«Condanno il gesto, è lontano da me, non mi appartiene e sono profondamente sconcertato di essere stato assunto a simbolo per una mattanza del genere, commessa da un pazzo». Luca Traini, non perde un istante per lavare la sua immagine dall’ennesima onta: essere fonte di ispirazione per gli attentatori neozelndesi che in poche ore hanno sterminato 49 persone in preghiera in due diverse moschee. Il nome di Traini, infatti, era inciso sui caricatori delle armi usate per la strage e citato nel manifesto pubblicato online da Brenton Tarrant, ventottenne australiano, mente e protagonista dell’operazione. «Un bianco ordinario», si è definito con semplicità disarmante l’esecutore della mattanza, creando un altro parallelismo con il “lupo” di Macerata, dalla cui storia è partito Ezio Mauro per scrivere L’uomo bianco, un libro inchiesta sull’Italia dell’indifferenza e dell’egoismo.

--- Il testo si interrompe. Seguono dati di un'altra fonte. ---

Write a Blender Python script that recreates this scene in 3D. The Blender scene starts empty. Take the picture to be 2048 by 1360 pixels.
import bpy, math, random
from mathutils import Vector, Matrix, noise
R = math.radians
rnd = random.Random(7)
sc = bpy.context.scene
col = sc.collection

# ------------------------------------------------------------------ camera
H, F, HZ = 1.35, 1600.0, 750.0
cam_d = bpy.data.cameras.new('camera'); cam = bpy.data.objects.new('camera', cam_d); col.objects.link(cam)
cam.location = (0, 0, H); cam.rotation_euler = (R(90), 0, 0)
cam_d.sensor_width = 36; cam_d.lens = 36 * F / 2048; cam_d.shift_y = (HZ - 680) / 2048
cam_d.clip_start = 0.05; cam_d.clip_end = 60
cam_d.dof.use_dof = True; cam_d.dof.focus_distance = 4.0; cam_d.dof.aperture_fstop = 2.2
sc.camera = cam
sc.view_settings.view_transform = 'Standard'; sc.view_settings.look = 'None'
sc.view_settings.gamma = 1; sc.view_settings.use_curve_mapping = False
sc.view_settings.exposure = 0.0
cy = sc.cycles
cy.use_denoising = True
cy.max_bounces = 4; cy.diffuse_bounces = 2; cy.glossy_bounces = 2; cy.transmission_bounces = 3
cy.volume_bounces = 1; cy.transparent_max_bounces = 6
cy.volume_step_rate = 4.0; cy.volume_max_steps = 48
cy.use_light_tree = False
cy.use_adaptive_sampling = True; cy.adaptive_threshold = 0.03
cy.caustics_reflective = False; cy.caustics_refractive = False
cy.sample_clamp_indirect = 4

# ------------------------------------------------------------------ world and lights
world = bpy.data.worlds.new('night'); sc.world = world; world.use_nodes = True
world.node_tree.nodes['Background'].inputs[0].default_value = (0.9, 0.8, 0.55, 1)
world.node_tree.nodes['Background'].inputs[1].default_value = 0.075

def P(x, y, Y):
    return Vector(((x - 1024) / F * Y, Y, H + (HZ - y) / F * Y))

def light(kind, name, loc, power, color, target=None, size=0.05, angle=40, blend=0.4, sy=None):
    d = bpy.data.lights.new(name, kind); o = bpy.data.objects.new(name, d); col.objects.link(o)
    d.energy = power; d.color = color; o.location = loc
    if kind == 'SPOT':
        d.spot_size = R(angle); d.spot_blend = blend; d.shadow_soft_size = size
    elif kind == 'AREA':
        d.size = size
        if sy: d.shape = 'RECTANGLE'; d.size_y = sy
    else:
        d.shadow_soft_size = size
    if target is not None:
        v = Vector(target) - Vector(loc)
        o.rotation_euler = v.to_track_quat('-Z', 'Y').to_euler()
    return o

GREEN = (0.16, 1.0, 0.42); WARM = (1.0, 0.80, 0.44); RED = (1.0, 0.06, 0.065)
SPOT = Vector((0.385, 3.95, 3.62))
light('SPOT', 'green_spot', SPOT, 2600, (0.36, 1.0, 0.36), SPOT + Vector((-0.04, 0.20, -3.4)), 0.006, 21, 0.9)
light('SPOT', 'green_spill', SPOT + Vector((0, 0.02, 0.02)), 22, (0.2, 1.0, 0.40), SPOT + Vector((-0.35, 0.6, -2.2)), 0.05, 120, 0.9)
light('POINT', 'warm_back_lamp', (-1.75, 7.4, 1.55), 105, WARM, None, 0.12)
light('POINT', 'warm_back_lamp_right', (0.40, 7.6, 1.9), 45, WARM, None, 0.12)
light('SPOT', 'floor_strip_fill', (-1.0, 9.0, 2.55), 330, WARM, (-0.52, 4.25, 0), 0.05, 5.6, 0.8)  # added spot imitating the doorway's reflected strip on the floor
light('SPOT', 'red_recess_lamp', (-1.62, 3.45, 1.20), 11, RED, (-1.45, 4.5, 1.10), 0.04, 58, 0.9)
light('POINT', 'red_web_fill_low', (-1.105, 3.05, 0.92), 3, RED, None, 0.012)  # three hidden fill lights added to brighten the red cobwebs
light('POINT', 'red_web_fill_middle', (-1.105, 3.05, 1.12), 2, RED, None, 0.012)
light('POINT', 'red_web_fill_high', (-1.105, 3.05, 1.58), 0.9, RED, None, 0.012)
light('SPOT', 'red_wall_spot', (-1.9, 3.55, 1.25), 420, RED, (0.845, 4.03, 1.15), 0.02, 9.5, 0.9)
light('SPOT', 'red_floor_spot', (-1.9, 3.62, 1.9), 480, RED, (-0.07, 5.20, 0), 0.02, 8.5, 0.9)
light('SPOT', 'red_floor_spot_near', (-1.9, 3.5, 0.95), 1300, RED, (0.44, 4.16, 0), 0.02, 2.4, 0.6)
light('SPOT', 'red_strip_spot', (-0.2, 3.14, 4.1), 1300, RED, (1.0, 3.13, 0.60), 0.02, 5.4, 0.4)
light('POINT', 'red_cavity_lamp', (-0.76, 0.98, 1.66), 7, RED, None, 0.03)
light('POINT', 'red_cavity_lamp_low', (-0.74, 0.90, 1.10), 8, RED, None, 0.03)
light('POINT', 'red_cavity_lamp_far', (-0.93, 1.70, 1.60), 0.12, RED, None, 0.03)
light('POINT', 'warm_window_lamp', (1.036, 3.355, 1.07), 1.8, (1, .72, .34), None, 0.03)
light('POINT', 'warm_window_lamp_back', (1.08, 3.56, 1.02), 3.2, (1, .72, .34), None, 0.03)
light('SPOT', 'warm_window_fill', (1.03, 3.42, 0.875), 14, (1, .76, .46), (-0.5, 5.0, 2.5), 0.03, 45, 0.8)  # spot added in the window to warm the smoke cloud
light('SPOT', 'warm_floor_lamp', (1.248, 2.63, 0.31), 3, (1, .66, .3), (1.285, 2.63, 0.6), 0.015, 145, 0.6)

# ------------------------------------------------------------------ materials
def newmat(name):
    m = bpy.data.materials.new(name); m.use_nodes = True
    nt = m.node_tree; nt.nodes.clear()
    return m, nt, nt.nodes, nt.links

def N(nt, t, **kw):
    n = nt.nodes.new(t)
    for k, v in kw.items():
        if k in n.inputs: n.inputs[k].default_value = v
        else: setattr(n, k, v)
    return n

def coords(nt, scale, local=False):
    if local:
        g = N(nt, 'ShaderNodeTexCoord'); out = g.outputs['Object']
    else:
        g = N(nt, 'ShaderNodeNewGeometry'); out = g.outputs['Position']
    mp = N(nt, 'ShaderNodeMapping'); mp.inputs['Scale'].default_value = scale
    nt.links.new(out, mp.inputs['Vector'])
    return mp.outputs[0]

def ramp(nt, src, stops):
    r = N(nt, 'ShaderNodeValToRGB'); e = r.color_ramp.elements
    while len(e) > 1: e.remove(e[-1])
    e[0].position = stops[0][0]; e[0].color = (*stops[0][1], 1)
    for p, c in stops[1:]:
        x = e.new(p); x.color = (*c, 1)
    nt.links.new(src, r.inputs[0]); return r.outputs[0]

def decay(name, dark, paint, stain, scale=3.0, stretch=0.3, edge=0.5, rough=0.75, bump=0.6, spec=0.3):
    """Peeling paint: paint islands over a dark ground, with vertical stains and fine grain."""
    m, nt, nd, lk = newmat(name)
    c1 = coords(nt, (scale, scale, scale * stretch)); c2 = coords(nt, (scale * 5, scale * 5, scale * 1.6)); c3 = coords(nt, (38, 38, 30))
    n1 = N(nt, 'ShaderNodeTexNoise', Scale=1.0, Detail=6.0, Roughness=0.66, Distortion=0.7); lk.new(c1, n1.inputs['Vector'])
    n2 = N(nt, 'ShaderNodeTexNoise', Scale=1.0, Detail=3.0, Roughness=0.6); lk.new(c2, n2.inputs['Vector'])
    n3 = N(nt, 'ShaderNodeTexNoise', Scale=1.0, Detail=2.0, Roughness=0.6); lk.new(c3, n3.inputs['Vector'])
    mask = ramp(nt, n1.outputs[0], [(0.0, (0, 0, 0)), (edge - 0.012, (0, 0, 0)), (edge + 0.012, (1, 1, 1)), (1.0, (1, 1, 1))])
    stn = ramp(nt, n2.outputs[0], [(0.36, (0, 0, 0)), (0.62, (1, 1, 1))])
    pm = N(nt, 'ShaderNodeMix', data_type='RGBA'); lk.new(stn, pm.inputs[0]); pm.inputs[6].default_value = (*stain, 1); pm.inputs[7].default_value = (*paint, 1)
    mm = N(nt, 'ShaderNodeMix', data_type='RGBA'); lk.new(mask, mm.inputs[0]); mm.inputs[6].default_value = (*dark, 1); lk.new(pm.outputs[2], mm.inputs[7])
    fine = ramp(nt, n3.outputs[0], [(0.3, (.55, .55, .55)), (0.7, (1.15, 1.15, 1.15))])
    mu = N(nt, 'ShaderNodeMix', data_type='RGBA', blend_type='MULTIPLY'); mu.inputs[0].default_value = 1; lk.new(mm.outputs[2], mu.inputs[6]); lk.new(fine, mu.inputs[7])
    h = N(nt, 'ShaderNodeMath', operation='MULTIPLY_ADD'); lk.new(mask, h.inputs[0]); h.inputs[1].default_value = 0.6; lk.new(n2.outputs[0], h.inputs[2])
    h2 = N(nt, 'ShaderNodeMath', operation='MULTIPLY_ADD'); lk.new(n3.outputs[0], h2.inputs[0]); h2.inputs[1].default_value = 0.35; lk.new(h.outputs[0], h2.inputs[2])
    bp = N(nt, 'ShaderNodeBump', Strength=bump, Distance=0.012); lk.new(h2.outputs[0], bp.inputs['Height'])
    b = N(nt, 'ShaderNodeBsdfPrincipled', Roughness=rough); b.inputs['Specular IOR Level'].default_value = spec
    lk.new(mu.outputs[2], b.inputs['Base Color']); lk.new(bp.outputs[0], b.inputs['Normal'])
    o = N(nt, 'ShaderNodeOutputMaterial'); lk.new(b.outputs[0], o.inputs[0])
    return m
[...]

Ma chi è Luca Traini, l’ispiratore di un bagno di sangue in Nuova Zelanda che nel febbraio dello scorso anno si mette a sparare a caso sui «negri» ( ferendo sei persone) per le vie di Macerata per “vendicare” il brutale omicidio della giovane Pamela Mastropietro? Oggi pentito del suo gesto, gli italiani lo conoscono per la prima volta il 3 febbraio del 2018 attraverso le immagini, diffuse quasi in diretta, della sua cattura. Prima di consegnarsi alle forze dell’ordine avvolto in un tricolore a mo’ di mantello, come uno sgangherato supereroe sguaiato che si accanisce sui passanti, Traini fa il saluto romano. Simbolo di Terza Posizione, il movimento neo fascista degli anni 70 e 80, sulla tempia, il pistolero di Macerata tenta di uccidere mosso da un patriottismo alla bar dello sport, quello secondo cui gli immigrati vengono in Italia solo per spacciare e alloggiare in alberghi lussuosi pagati dai contribuenti italiani. Luca Traini, che nel 2017 si candida con la Lega Nord al consiglio comunale di Corridonia, paese di 15mila abitanti nel maceratese, si sente in dovere di fare qualcosa. Sale a bordo della sua auto e apre il fuoco su qualsiasi passante nero. «Io volevo colpire chi spaccia, come quello che ha venduto la droga a Pamela. Non è colpa mia poi se a Macerata tutti gli spacciatori sono neri», dirà nel corso di uno dei primi interrogatori.

Ma il tempo può cambiare anche gli animi più duri. E a un anno di distanza, Traini non si sente più vicino all’uomo che nel 2018 provò ad ammazzare gente a caso. «Dentro di me non c'è più odio, sono pentito e non da oggi», racconta il 3 febbraio del 2019 a Repubblica.

Pentito e pronto a incontrare le sue vittime per chiedere scusa, per l’ex estremista di destra «la caccia è finita quel giorno. Già quando sono tornato a casa dopo la sparatoria, per cercare la bandiera tricolore, mi sono sentito svuotato, esaurito. Tutto si era compiuto. Ma se sei lupo, lo rimani per sempre», confida a Ezio Mauro che lo intervista. Perché Traini si percepiva semplicemente come un «vendicatore», mosso da «un'esplosione», dice. «Per me gli spacciatori avevano ucciso Pamela, e gli spacciatori erano loro, i negri. Li chiamavo così. Oggi li chiamo neri. Poi, in questi mesi passati in carcere, ho lentamente capito che gli spacciatori sono bianchi, neri, italiani e stranieri. La pelle non conta. Qui dentro si capiscono molte cose, guardando gli altri e parlando con loro», aggiunge, puntando il dito contro la cultura politica che lo ha nutrito. «Tutta la mia ideologia politica, Dio, patria, famiglia, onore, ha pesato in quel mix esplosivo. La tragedia di Pamela ha fatto da innesco. L'odio non nasce per caso, è frutto di tante cose, anche di politiche errate, a danno sia degli italiani che degli immigrati», è il “testamento” che Traini vorrebbe consegnare alle sue vittime.

Per ora, però, l’unico testamento raccolto è quello di Brenton Tarrant, quasi coetaneo dell’ex candidato leghista, che ha inteso rendergli omaggio incidendo il suo nome su un’altra arma “vendicatrice” di bianchi.

«L'accostamento tra la vicenda di Luca Traini e quello che sta accadendo in queste ore in Nuova Zelanda mi sembra fuori luogo, non vedo un nesso se non il riferimento a un'ideologia di destra», precisa Giancarlo Giulianelli, avvocato di Traini. Che dovrà ancora lavorare parecchio per liberare il suo assistito dall’inquietante marchio di un «bianco qualunque», ispiratore di nuove stragi.